2018年1月6日から2月4日まで上野の森美術館において「生賴範義展」が開催されている。
生賴範義は、1935年生まれのイラストレーターである。
生賴範義の名前は知らなくてもイラストはどこかで見ていると思う。
子供の頃から生賴範義のイラストはいたるところにあった。
戦艦大和のプラモデルのイラストや平井和正の小説「幻魔大戦」のカバー、PCゲーム「信長の野望」、「三国志」のカバーなどである。
プラモデル、文庫の表紙以外にも次の写真のような中吊り広告も手がけている。
生賴範義は、
生活者としての絵描きは肉体労働者にほかならぬ
と言っているように依頼された仕事は、ほどんと引き受けていたそうで、ひたすらイラストを描いていた。
ゴジラのポスターも生賴範義のものである。
「ゴジラVSビオランテ」
「ゴジラVSキングギドラ」
「ゴジラVSメカゴジラ」
「GODZILA」
次の写真は、「生賴タワー」と呼ばれるものだ。
「生賴タワー」
生賴範義が描いたイラストの文庫本が並べられている。
平井和正の幻魔対戦、ウルフガイシリーズなど昔読んだことがある、見覚えのある表紙である。

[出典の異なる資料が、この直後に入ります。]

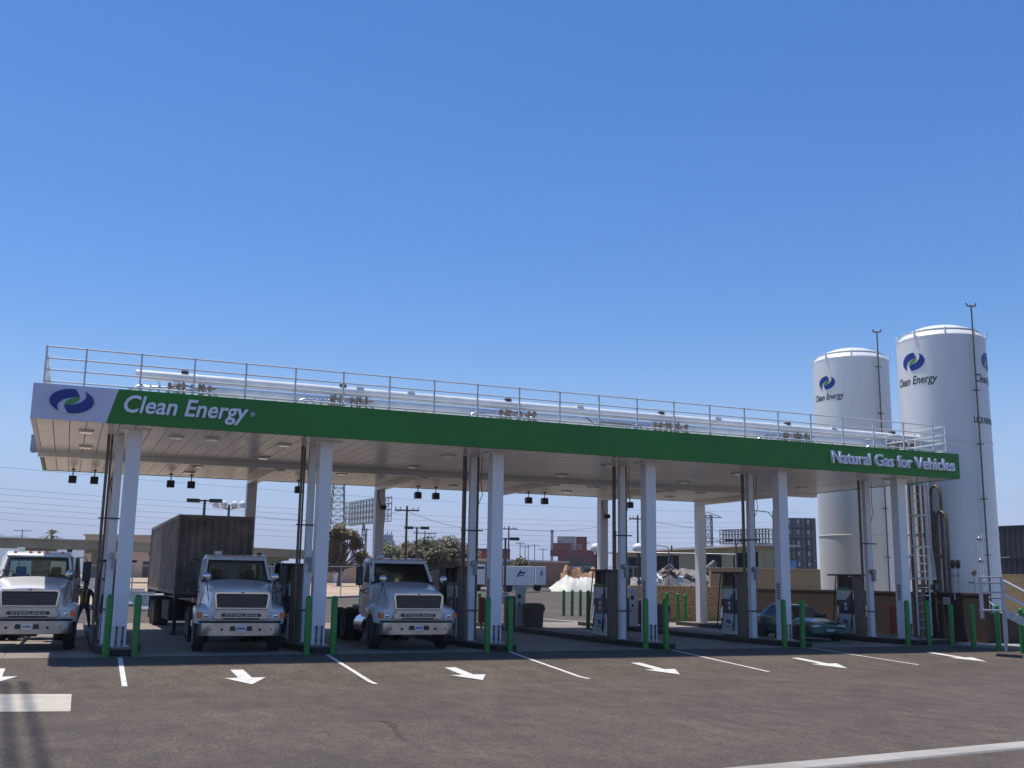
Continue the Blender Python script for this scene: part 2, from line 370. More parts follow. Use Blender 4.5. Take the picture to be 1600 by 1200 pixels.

映画のポスターは、メテオ、テンタクルズ、スターウォーズなど数多くある。
「生賴タワー」
「大藪春彦まつり」
大藪春彦の文庫本の表紙も生賴範義である。
「蘇る金狼」など昔よく読んだ。
次の写真は、幻魔大戦のベガである。
デザインがもの凄い。
イラストレーターとしてだけでなくメカのデザイナーとしても凄いものがある。
「幻魔大戦のベガの正面」
「幻魔大戦のベガの後ろ姿」
「幻魔大戦のベガの横」
生賴範義のイラストは観ているだけでその世界感が広がる。
次の写真は、昔あったSF雑誌「SFアドベンチャー」の表紙に使われたイラストである。
「SFアドベンチャーのヘロディア」
「SFアドベンチャーのイヴ」
次の写真は、「我々の所産」で大きな作品である。
生賴範義は、特にSFのイラストを書かせたら右に出るものはいないだろう。
「我々の所産」
「破壊される人間」
生賴範義は、戦争中、爆弾で人間が跡形もなく吹っ飛ぶところを見たそうである。
衝撃だったに違いない。
そのような体験から「破壊」という言葉を使っているのかも知れない。
生賴範義は、2015年に肺炎で亡くなっている。(享年79歳)
もう、二度と生賴範義の新しい作品が見られないのは悲しい。
そして生賴範義のようなイラストレーターは表れないだろう。